Inflation has been rising across the region since the start of this year, largely driven by rapidly rising food prices, as bne IntelliNews explored in its DATACRUNCH deep dive into inflation in May.
The NBU was the first out of the gate and the first central bank in the Commonwealth of Independent States (CIS) to hike in March (50bp) and then again even more aggressively in April (100bp) as inflation continued to stubbornly rise. It was the NBU’s commitment to bring down inflation that persuaded analysts it would hike again this month.
The return of inflation has been a disappointment for the NBU which successfully brought inflation down to post-Soviet record lows in 2019 and 2020, reaching a nadir of a mere 1.7% in May last year, that allowed the NBU cut a full 12% off rates in a little more than a year.
Now inflation is back at a two-year high and the easing cycle in the entire region seems to be definitely over. In May inflation exceeded the expectations of both analysts and the central bank.
Food prices are expected to retreat in the coming months as the summer gets underway. The conclusion of a new Stand By Agreement (SBA) with the International Monetary Fund (IMF) would also help by bringing funds that will allow the hryvnia to strengthen which has a disinflationary effect, but that still seems a remote possibility at this point.
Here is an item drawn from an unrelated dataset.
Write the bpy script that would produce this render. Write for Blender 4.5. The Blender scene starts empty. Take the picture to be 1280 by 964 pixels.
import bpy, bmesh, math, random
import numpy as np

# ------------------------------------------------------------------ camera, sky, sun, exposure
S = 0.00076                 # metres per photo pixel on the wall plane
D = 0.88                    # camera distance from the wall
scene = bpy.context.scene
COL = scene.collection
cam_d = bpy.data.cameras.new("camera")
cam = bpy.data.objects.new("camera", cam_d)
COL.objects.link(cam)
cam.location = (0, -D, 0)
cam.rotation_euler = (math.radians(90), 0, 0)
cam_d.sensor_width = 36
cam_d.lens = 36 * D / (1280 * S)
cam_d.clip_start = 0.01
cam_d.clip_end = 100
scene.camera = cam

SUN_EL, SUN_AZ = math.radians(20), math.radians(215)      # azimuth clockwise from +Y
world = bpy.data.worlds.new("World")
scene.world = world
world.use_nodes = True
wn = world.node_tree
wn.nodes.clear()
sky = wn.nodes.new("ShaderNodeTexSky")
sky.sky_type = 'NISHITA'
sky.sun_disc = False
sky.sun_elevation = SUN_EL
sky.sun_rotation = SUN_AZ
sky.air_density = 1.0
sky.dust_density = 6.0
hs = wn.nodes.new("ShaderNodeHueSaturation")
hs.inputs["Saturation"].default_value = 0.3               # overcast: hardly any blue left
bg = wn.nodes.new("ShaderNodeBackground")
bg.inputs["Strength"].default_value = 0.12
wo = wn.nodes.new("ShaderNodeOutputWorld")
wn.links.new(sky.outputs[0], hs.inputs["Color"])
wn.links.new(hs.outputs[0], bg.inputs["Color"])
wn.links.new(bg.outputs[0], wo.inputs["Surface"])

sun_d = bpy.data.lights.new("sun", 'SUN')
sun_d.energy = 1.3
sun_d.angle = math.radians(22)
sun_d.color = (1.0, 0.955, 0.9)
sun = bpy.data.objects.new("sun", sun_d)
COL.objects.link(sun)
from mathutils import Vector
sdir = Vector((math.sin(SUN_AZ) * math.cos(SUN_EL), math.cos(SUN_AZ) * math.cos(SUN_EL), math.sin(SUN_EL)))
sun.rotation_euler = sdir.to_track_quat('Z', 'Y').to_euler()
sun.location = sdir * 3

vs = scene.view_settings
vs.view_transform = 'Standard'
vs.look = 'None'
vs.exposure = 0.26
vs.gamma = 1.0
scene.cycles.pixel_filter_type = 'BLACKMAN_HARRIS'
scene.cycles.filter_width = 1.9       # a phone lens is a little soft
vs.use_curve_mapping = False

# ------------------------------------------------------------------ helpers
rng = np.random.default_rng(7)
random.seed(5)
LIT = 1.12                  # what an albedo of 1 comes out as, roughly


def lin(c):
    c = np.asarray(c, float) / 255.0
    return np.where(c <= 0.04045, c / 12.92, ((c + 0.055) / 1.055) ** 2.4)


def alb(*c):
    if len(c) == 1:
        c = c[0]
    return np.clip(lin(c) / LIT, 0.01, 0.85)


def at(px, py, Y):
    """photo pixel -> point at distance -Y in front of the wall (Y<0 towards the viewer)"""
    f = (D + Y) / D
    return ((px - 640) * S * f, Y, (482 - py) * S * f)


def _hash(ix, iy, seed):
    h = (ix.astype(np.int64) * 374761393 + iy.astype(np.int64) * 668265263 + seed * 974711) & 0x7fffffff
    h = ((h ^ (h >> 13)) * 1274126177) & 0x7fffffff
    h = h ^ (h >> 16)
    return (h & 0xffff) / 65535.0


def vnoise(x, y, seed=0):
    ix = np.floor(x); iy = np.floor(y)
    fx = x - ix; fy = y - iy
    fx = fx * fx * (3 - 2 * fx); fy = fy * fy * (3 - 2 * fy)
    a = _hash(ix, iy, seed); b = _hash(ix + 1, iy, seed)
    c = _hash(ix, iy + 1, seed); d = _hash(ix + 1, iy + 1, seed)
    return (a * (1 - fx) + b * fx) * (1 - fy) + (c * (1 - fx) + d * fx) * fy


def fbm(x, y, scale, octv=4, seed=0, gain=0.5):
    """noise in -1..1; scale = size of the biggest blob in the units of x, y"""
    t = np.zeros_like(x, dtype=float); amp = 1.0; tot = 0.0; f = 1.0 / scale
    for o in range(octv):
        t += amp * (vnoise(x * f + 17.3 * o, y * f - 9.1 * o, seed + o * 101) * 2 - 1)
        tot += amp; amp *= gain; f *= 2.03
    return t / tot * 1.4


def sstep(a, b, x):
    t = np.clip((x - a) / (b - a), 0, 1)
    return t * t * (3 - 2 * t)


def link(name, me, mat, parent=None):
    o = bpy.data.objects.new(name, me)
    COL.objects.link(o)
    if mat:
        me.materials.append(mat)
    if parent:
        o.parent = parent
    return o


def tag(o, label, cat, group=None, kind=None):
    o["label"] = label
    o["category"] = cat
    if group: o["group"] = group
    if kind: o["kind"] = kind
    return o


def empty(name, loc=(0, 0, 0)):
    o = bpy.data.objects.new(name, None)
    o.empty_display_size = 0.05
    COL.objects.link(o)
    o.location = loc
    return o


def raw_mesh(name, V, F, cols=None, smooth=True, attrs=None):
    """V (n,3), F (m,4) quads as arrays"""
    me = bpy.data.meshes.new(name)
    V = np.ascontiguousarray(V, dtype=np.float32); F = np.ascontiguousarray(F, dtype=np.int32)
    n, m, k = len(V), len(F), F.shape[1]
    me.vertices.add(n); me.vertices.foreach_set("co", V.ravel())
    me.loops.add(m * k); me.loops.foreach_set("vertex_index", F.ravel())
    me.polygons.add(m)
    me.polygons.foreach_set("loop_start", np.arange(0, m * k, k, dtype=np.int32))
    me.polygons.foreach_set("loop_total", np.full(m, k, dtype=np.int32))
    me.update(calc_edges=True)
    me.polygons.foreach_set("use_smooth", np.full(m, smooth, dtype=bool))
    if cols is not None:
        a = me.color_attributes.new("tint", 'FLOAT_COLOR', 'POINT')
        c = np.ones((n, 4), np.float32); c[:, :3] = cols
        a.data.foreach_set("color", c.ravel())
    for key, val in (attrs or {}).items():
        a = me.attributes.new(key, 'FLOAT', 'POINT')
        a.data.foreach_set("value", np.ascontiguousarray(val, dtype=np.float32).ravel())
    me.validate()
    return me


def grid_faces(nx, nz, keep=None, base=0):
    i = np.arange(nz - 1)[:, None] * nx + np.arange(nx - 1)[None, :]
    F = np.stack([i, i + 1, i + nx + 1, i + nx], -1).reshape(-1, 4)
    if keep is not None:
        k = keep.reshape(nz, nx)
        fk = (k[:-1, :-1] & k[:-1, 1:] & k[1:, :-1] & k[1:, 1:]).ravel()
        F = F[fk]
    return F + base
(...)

Nevertheless, the currency has gained 5.3% against the dollar this year reports Bloomberg, making it one of the world’s top performers.
The NBU justified its decision by saying that it doesn't see any underlying inflationary pressures and hence no need to hike rates, suggesting the previous 100bp hike has had its affect and has already turned the tide.
“Although remaining high, inflation expectations of businesses and households have stabilized over past months,” the bank said in a statement.
“Maybe the decision to stay pat on rates reflects the strength of the UAH, with the NBU accumulating reserves again recently, and perhaps the administration now wants a weaker currency to kick on with growth,” says Ash. “There is a sense also that the Zelenskiy administration is pulling away from IMF conditionality so maybe the changes in NBU management made over the past year are finally coming home to roost with a pro growth agenda being rolled out.”
Seven out of ten members of the monetary policy committee (MPC) of the National Bank of Ukraine (NBU) supported the maintenance of the refinancing rate at 7.5% on June 16, three more committee members proposed to act more decisively and raise the rate to 8%.